Can you restate the lines of the entries below, word for word, from the first one through the line that includes "return m, nt, nt.nodes['Principled BSDF']"?
_ _ _
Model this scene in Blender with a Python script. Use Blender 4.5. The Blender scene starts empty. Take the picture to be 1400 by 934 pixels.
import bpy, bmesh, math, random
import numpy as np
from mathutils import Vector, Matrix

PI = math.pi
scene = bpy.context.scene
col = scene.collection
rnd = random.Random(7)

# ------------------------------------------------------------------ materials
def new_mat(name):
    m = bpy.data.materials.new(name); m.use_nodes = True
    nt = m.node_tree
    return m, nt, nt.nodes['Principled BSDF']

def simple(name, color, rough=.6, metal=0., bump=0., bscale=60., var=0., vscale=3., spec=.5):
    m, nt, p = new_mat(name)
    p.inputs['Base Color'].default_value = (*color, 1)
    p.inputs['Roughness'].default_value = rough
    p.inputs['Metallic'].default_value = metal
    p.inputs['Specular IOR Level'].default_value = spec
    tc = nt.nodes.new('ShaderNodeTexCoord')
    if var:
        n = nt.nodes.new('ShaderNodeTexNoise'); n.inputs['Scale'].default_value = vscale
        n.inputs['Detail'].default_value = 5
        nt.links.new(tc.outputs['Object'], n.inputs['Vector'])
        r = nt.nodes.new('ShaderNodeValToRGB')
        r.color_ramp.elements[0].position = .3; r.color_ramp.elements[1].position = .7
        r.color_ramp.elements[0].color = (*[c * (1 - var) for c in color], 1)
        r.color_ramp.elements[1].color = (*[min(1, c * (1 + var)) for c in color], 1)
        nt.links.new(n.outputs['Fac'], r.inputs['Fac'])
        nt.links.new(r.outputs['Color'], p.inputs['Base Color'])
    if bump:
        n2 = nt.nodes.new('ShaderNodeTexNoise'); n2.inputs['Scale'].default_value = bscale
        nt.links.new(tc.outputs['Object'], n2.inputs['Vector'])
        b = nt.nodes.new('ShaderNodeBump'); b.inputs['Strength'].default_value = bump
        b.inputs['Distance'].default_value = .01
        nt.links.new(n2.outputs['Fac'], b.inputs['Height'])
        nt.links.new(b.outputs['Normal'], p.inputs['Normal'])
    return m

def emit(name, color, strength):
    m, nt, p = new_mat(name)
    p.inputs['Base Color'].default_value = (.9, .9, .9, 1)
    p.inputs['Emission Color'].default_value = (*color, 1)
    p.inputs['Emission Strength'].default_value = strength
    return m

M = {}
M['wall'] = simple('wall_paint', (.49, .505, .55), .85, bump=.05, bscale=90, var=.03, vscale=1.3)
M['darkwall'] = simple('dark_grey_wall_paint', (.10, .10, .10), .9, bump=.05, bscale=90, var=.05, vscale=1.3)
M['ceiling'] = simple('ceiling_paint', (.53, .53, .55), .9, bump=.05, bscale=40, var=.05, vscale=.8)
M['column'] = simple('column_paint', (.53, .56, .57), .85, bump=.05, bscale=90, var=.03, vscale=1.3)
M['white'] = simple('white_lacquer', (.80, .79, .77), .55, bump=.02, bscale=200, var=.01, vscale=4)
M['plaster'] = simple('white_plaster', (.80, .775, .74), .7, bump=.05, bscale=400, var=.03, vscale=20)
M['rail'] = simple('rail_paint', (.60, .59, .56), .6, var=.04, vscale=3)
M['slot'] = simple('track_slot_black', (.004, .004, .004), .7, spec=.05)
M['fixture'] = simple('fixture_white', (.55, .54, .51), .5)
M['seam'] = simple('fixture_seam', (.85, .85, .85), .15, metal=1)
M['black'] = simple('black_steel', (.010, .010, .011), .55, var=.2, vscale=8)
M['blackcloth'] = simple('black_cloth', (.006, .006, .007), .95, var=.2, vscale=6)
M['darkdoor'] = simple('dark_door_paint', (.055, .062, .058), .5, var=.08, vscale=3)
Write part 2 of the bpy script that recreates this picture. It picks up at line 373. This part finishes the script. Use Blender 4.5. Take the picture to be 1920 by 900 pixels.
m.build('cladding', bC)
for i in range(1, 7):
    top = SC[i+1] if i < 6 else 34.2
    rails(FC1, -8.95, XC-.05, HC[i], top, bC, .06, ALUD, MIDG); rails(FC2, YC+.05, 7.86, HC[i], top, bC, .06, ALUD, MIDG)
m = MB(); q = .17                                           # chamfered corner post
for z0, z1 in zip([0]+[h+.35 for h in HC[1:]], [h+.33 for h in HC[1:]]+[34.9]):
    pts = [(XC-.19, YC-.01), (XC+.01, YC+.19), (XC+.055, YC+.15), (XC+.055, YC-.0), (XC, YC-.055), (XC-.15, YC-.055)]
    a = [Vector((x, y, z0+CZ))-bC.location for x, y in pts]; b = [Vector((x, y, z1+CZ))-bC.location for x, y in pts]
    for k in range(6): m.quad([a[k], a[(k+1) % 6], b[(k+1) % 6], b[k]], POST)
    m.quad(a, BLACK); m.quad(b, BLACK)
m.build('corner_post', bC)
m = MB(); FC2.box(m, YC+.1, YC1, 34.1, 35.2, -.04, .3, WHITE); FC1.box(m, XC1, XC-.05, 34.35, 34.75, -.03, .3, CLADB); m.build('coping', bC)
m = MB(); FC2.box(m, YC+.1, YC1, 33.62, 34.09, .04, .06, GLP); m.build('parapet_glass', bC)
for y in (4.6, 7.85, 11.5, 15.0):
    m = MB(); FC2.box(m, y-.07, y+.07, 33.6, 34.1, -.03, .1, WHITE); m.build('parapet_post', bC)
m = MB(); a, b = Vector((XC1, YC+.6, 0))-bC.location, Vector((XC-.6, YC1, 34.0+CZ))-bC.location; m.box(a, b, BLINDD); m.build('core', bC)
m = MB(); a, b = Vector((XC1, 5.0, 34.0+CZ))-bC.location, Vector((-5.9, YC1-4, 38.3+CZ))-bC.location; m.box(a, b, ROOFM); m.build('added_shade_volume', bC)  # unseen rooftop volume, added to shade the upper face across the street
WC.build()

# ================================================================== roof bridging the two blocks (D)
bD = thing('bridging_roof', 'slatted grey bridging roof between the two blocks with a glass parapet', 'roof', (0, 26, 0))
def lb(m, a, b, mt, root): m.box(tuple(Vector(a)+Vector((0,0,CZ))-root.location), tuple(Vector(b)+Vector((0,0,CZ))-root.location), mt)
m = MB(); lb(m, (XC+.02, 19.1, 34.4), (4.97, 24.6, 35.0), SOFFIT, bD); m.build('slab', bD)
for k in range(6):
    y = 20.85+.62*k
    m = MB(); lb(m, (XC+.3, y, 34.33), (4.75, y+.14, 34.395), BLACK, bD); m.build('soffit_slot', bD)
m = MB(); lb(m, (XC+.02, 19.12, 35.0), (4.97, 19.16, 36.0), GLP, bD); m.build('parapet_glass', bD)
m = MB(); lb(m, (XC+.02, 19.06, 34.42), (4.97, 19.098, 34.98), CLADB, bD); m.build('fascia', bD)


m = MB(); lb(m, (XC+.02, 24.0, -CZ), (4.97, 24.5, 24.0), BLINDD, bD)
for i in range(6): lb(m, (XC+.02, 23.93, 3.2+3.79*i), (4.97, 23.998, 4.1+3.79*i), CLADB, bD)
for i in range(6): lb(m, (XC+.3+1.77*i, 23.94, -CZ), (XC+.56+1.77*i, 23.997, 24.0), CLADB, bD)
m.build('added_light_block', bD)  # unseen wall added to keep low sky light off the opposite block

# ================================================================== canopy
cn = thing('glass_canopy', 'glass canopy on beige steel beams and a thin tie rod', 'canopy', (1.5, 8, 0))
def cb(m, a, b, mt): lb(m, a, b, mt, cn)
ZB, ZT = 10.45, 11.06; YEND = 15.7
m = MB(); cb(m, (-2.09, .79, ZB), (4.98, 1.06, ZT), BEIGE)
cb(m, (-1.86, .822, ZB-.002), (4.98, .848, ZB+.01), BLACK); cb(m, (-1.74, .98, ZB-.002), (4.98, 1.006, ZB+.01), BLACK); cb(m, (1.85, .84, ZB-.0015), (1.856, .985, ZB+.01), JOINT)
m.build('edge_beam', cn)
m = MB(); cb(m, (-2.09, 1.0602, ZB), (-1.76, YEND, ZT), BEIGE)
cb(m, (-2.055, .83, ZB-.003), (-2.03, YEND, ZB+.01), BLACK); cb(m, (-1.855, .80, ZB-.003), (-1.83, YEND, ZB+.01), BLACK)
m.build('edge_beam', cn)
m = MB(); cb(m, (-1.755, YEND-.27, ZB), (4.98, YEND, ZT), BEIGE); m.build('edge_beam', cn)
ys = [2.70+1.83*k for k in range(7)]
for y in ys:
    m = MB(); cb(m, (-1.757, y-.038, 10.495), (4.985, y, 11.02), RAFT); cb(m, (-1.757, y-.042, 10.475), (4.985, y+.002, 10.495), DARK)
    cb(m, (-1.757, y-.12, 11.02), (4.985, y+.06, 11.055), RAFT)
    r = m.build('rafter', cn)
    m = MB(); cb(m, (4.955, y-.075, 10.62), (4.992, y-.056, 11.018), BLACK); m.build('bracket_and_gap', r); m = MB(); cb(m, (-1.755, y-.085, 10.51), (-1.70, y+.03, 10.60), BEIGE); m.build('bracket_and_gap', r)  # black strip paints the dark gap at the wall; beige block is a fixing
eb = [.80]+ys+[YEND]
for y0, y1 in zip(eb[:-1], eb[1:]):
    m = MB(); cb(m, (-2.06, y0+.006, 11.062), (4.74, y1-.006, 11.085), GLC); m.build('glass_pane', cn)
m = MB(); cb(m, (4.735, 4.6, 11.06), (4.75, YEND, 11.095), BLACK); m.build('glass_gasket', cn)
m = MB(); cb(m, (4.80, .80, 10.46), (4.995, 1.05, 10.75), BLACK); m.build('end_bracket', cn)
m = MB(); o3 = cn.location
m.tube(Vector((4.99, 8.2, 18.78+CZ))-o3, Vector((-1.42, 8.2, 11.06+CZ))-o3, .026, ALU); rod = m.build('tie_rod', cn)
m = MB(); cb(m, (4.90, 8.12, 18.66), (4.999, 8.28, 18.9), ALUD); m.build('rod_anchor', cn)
_ _ _
● **Problem solution**
Model this scene in Blender with a Python script. Use Blender 4.5. The Blender scene starts empty. Take the picture to be 1400 by 934 pixels.
import bpy, bmesh, math, random
import numpy as np
from mathutils import Vector, Matrix

PI = math.pi
scene = bpy.context.scene
col = scene.collection
rnd = random.Random(7)

# ------------------------------------------------------------------ materials
def new_mat(name):
    m = bpy.data.materials.new(name); m.use_nodes = True
    nt = m.node_tree
    return m, nt, nt.nodes['Principled BSDF']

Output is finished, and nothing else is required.